Une démarche saluée par les chercheurs, car elle permet de régulariser la situation des mécaniciens tout en répondant aux besoins des familles modestes. Sa portée reste toutefois limitée : « Chaque garage embauche au maximum cinq mécaniciens, alors qu’ils sont plus d’une centaine rien qu’en Seine-Saint-Denis », soulignent les géographes Marie Morelle et Sébastien Jacquot, qui estiment malgré tout que « l’initiative permet de changer le regard qu’ont les pouvoirs publics sur l’informalité ».

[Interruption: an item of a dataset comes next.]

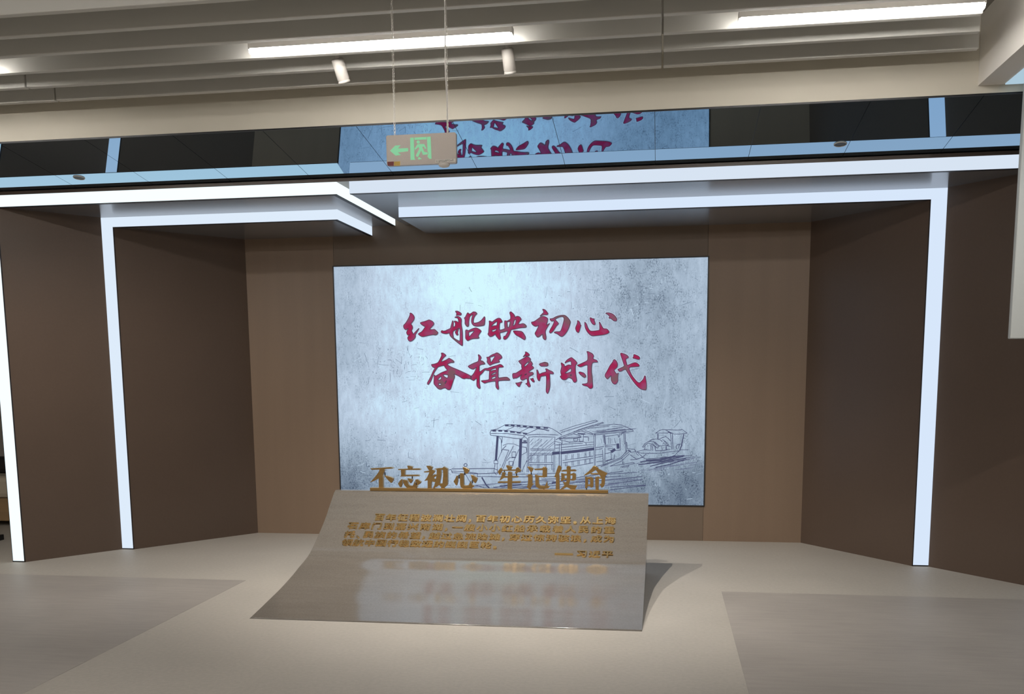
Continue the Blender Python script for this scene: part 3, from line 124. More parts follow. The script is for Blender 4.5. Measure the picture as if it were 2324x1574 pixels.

Des pouvoirs publics qui n’embrayent pas

Pour eux comme pour Abou Ndiaye, si les solutions prennent tant de temps à émerger, c’est avant tout parce qu’un certain nombre d’élus sont réticents à soutenir, et par là même à légitimer, une activité illégale. « Personne n’arrivera à faire disparaître la mécanique de rue, assurent pourtant les géographes. Par contre, il est possible de mener des actions, en les aidant à la collecte de déchets, à la mise en place de centres de ressources, d’espaces pour recycler, en complément d’une réflexion sur la formalisation. »

L’analyse d’Anne Bory est différente :

« A Roubaix, les pouvoirs publics cherchent à attirer une  population plus prospère. Leur objectif est de faire la ville à l’image de ceux qu’elle veut attirer. Et pour ça, les tâches de cambouis, ce n’est pas l’idéal. Les politiques publiques ont tendance à tourner le dos aux populations qui vivent dans les quartiers populaires aujourd’hui pour en attirer d’autres demain. »

Peut-être faudrait-il, pour « éradiquer » la pratique de la mécanique de rue, revenir sur les causes, plutôt qu’agir sur les conséquences : mener une politique de régularisation des sans-papiers et faute, d’emplois suffisants, permettre à tous de toucher une indemnisation permettant de vivre dignement.